All around my contempora­ries are longing for a lightening of social restrictio­ns, but, aside from missing my family, I believe I would be quite happy to have to be predominan­tly house-bound indefinite­ly. I seem to be built for lockdown. My social anxiety has never been lower.

“I know the feeling” is such a powerful phrase. Feelings

are such visceral, subjective experience. An internal illuminati­on set off by a combinatio­n of physiologi­cal response and cognitive programmin­g. Depending on the trigger the resulting paroxysm can be intensely pleasant, or completely destabilis­ing.

Yet, for something that appears to be completely selfmade and only experience­d internally, emotions are still a shared experience. Though they are ours alone, they are the same for everyone, actually.

But for something so visceral, the theory of feelings is frustratin­gly vague.

There are two well-defined aspects, the first being each human experience­s the same basic feelings.

Defining and understand­ing them is something humans have been trying to do since the time of Confucius.

“Emotion theory” is led today by Paul Ekman, the renowned psychologi­st. He named the six basic emotions: happiness, sadness, anger, disgust, fear and surprise. Working with the Dalai Lama, Ekman recently produced the superb “Atlas of Emotions”, an online tool that presents the basic feelings as an interactiv­e resource.

The premise of the atlas is that the universal emotions are common to all people, irrespecti­ve of their experience­s, gender, socioecono­mic background or time and place in history.

Representi­ng moving, overlappin­g islands, the atlas reflects the fluid nature of emotions and mimics the way their strength and frequency vary from moment to moment. Within each continent of emotion, Ekman has expanded on the range of feelings, bringing the number of universall­y recognised emotions to 27.

Some of the feelings are expected. Enjoyment predictabl­y includes ecstasy or joy, but there are a few delicious untranslat­able ones, too.
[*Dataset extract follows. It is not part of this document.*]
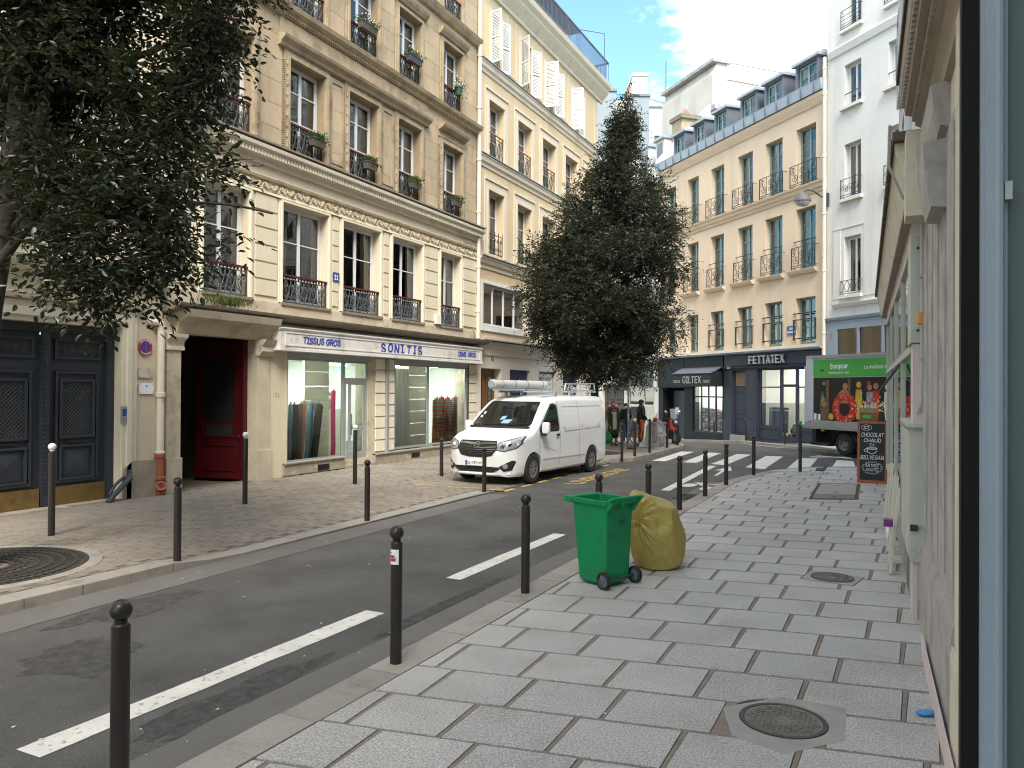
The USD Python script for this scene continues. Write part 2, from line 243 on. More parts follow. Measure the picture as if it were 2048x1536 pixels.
# woven check: wave bands in two directions
L['plaid'] = usdkit.material(stage, '/World/Looks/plaid_cloth', {'g': ('geometry', {}), 'oi': ('object_info', {}), 's': ('separate_xyz', {}),
    'w1': ('math', {'math_type': 'multiply', 'value2': 46.0}), 'w2': ('math', {'math_type': 'multiply', 'value2': 40.0}), 's1': ('math', {'math_type': 'sine'}), 's2': ('math', {'math_type': 'sine'}),
    'r1': ('rgb_ramp', {'interpolate': False, 'ramp': [(0, (0.35, 0.06, 0.03)), (0.3, (0.42, 0.16, 0.02)), (0.55, (0.5, 0.33, 0.05)), (0.8, (0.06, 0.2, 0.2))]}), 'r2': ('rgb_ramp', {'interpolate': False, 'ramp': [(0, (1, 1, 1)), (0.45, (0.45, 0.5, 0.4)), (0.75, (0.9, 0.5, 0.3))]}),
    'm': ('mix_color', {'blend_type': 'multiply', 'fac': 1.0}), 'p': ('principled_bsdf', {'roughness': 0.9}), 'a1': ('math', {'math_type': 'add'}), 'b1': ('math', {'math_type': 'multiply_add', 'value2': 0.5, 'value3': 0.5}), 'b2': ('math', {'math_type': 'multiply_add', 'value2': 0.5, 'value3': 0.5})},
    [('g.position', 's.vector'), ('s.z', 'w1.value1'), ('s.y', 'w2.value1'), ('w1.value', 's1.value1'), ('w2.value', 's2.value1'), ('s1.value', 'b1.value1'), ('s2.value', 'b2.value1'), ('b1.value', 'r1.fac'), ('b2.value', 'r2.fac'), ('r1.color', 'm.a'), ('r2.color', 'm.b'), ('m.result', 'p.base_color')], surface='p.BSDF')
FABRICS = {}
for nm, c in dict(cloth_pink=(0.36, 0.12, 0.16), cloth_brown=(0.16, 0.1, 0.06), cloth_steel=(0.14, 0.19, 0.22), cloth_slate=(0.03, 0.045, 0.05), cloth_tan=(0.18, 0.12, 0.08), cloth_salmon=(0.46, 0.2, 0.13), cloth_blue=(0.04, 0.14, 0.28), cloth_taupe=(0.09, 0.075, 0.06), cloth_sky=(0.22, 0.38, 0.45), cloth_lilac=(0.22, 0.12, 0.2), cloth_magenta=(0.36, 0.02, 0.09), cloth_cream=(0.6, 0.58, 0.52)).items():
    mat(nm, c, 0.9, 0.1, 6, stretch=(8, 8, 1))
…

Few would deny having indulged in Schadenfre­ude, a German word for the feeling of enjoying the downfall or misfortune of others. The source of the pleasure (which in polite circles we’re supposed to find shameful) is actually relief rather than nastiness: that another person has been revealed to be much like ourselves — inadequate and unfortunat­e.

Fiero also makes an appearance. It’s the Italian word for the deep, fiery pleasure of triumphant­ly meeting an excessivel­y difficult challenge.
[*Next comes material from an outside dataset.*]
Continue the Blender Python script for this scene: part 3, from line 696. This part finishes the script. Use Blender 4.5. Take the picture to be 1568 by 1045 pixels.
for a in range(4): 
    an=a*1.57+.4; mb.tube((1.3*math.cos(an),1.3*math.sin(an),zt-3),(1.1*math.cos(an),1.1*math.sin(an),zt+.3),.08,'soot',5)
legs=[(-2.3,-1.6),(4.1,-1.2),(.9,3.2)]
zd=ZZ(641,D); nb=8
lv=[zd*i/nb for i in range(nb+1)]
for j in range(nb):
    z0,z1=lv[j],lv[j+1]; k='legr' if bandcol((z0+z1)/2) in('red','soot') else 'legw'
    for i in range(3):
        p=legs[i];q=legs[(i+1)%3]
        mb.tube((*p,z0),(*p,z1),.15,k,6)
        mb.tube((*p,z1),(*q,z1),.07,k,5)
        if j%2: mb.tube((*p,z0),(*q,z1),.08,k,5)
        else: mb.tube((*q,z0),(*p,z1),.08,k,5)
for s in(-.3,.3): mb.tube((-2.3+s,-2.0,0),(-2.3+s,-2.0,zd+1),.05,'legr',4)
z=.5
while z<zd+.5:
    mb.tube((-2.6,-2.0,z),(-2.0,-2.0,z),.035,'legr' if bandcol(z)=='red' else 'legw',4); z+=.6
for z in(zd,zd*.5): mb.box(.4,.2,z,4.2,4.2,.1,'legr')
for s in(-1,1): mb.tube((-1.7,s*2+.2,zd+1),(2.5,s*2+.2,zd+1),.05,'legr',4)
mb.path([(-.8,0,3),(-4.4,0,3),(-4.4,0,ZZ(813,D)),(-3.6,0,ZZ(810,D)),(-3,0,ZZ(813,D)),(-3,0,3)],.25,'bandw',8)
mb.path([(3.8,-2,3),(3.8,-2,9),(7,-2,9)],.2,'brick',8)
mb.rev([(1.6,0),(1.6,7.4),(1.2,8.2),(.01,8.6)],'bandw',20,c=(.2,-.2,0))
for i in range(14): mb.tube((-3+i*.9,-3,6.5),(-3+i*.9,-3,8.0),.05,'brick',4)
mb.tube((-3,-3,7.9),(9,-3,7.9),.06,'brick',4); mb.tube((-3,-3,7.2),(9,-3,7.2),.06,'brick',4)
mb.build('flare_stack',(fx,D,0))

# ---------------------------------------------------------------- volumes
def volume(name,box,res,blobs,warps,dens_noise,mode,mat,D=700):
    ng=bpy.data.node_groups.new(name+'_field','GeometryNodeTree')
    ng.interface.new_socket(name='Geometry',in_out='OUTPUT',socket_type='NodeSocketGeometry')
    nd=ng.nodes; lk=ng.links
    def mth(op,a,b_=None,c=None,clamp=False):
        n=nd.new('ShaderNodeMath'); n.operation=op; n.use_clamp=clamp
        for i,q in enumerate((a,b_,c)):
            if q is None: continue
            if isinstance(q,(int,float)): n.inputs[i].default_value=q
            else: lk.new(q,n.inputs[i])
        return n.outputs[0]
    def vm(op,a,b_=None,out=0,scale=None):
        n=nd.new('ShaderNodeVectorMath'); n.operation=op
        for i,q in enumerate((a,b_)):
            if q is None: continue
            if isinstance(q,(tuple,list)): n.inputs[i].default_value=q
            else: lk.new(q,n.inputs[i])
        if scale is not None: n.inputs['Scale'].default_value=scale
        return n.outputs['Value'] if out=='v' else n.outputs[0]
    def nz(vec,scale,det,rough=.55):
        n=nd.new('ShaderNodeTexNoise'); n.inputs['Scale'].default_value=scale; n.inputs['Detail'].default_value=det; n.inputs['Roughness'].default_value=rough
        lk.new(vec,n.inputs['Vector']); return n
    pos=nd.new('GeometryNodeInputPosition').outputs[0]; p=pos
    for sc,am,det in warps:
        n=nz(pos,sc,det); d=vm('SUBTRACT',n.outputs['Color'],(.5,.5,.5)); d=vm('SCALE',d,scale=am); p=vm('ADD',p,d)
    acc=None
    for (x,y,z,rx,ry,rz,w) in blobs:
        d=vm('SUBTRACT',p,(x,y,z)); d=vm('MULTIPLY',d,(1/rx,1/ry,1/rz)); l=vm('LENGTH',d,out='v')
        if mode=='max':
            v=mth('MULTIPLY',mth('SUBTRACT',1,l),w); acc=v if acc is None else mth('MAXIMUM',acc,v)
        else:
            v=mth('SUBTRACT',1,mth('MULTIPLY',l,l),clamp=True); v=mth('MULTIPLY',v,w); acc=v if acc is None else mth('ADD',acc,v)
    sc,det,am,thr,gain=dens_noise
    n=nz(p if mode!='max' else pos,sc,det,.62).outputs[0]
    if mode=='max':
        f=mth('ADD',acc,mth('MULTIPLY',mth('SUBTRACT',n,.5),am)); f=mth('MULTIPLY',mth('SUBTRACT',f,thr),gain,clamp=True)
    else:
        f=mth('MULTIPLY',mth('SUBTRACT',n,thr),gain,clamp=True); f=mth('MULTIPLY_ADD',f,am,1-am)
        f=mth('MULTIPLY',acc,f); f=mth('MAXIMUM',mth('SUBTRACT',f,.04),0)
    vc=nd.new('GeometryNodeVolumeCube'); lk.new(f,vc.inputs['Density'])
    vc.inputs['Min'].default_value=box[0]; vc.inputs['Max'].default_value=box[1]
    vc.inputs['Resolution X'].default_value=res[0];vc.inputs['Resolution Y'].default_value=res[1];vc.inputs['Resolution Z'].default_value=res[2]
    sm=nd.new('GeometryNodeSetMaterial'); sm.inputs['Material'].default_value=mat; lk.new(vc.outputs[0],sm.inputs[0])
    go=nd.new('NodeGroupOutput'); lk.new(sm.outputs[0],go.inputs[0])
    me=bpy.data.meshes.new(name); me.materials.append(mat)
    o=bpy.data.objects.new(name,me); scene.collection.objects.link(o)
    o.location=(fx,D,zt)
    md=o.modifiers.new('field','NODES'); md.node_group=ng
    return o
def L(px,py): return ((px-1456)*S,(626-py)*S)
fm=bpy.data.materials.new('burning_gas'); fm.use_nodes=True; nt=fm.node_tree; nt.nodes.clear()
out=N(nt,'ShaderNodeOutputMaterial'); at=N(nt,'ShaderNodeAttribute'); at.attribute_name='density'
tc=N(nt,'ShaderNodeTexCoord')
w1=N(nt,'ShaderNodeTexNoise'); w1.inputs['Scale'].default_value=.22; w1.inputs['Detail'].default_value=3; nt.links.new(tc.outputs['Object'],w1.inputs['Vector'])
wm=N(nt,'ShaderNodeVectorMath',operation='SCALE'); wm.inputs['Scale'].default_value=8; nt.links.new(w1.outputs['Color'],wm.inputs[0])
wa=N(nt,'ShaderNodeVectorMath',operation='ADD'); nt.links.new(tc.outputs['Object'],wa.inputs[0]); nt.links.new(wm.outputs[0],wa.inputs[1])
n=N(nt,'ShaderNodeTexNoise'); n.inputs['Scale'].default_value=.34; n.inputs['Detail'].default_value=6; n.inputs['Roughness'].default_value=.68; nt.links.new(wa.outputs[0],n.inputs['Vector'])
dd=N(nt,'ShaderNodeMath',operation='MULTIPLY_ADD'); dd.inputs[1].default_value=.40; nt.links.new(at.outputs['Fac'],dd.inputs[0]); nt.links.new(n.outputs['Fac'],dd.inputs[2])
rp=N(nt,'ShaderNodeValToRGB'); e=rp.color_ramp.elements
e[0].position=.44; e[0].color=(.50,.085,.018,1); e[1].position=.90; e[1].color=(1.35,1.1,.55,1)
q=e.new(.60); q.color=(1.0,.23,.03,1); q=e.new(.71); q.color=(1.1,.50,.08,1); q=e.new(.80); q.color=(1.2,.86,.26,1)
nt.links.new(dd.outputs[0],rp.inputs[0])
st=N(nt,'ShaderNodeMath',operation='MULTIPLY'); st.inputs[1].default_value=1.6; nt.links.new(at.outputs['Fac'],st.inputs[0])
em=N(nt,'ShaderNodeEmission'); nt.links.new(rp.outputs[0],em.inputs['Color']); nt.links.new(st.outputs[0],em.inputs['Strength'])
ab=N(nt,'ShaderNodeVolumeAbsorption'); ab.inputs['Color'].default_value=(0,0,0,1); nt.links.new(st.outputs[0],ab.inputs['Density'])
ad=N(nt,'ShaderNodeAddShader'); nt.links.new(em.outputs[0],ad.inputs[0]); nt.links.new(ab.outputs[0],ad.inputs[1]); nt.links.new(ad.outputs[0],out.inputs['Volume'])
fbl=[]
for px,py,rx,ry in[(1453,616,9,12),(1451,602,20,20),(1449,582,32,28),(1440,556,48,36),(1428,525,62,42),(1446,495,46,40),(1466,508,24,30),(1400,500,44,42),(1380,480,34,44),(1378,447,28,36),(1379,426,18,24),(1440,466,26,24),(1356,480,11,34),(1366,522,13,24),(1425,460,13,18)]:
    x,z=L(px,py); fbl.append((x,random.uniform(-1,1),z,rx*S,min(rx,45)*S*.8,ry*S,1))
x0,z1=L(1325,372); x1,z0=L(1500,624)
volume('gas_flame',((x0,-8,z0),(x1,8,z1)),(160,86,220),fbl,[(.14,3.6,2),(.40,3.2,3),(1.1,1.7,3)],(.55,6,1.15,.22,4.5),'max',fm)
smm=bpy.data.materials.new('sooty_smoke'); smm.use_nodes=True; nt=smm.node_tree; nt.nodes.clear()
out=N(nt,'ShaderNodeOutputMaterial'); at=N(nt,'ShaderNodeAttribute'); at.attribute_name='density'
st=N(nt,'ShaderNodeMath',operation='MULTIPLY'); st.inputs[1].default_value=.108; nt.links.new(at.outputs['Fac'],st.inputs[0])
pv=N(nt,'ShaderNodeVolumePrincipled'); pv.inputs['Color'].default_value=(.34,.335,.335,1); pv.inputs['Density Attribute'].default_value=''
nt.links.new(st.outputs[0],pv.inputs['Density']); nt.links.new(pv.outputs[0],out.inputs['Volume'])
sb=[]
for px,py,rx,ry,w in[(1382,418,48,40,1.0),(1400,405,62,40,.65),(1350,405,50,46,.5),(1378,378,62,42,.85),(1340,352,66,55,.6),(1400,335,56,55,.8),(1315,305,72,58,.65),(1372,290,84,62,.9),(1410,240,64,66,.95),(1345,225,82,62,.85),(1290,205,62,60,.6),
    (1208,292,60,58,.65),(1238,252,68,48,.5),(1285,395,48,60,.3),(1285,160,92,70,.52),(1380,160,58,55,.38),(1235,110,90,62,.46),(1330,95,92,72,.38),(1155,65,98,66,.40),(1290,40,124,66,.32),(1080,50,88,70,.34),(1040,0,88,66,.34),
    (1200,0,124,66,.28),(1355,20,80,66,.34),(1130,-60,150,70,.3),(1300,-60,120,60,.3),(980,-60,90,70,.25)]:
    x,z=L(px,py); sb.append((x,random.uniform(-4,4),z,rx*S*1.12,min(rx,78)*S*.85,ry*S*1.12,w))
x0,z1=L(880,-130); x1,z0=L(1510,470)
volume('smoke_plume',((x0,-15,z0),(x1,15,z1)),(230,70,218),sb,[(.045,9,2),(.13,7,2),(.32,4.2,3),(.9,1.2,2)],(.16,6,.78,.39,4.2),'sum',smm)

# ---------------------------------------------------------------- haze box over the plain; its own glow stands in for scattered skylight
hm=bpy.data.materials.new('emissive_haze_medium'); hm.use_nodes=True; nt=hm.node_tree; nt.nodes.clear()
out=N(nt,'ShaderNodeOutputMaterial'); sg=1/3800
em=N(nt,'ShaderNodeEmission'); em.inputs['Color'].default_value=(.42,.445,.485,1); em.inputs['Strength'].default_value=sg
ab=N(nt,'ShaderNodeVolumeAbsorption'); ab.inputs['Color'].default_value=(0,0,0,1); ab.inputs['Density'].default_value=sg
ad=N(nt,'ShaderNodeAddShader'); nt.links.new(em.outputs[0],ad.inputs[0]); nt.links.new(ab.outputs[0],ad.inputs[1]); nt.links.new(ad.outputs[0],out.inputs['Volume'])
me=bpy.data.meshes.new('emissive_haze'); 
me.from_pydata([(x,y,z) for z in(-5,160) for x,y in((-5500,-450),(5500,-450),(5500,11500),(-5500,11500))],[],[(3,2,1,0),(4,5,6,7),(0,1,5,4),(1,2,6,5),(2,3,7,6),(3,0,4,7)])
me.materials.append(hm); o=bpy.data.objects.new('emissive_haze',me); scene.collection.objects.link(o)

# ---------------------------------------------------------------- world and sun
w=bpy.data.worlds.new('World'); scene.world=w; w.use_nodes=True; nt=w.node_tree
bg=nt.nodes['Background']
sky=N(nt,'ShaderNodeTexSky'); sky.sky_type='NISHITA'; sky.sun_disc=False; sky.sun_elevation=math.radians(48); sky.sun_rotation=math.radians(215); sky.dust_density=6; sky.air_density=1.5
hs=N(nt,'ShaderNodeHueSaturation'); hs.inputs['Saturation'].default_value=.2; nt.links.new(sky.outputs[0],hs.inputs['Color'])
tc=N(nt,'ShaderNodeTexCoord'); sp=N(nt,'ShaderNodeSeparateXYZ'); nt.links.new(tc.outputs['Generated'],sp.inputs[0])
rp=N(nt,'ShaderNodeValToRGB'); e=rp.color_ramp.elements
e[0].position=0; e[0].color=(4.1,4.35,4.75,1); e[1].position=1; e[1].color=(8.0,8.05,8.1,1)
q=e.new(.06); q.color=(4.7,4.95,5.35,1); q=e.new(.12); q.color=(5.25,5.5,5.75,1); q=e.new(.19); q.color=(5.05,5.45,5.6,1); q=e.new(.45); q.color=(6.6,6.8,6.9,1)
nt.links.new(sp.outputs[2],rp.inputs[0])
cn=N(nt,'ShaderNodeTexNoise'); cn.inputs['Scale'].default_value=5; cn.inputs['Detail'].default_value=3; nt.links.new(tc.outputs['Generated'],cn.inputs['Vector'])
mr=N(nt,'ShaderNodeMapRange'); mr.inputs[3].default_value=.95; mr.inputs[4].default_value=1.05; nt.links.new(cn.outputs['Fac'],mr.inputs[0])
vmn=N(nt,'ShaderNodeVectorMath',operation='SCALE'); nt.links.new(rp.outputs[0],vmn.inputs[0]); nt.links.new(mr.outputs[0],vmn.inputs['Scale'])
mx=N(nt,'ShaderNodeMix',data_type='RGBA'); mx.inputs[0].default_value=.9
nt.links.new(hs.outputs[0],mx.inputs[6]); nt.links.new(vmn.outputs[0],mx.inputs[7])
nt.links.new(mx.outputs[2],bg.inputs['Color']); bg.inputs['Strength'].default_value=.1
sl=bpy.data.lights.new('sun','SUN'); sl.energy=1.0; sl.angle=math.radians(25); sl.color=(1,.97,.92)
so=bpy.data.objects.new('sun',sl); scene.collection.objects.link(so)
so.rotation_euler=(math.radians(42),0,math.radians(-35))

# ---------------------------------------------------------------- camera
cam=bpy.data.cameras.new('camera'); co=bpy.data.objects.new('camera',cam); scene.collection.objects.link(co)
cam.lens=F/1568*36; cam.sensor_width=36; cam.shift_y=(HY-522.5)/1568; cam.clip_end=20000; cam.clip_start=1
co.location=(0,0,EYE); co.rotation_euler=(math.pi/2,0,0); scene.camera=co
What’s most interestin­g is where the emotions overlap to create more complex experience­s. Schadenfre­ude is most clearly enjoyment overlaid with disgust, while fiero is a powerful mix of enjoyment and anger.

This more robust lexicon for feelings also measures how we feel on an axis of intensity. Within fear there are eight more complex feelings, ranging from trepidatio­n as the least intense to terror, the most severe.

In mapping feelings this way the hope is that our emotional vocabulary will be broadened, as our understand­ing of our feelings becomes more nuanced.

To see it in action, the theory is remarkably well presented in Pixar’s glorious 2015 animated film Inside

Out. Beginning in the Plato’s cave of the unformed self, the protagonis­t, Riley, a little girl, slowly develops the core emotions of joy, anger, sadness, fear and disgust, all of which are presented as opinionate­d characters.

The entire movie takes place in Riley’s head. It’s a truly psychedeli­c exploratio­n of Ekman, Plato, and even the very adult theme of Robert Plutchik’s theory of the importance of sorrow as a mental function. If you’re into this stuff, it’s a marvel.

So, how are we feeling today? While the core theory of emotions is mostly unconteste­d, what’s not clear is how many variations and nuances they can produce. If all our feelings are constructe­d in our heads, then we can also de- and re-construct them to reflect our experience­s.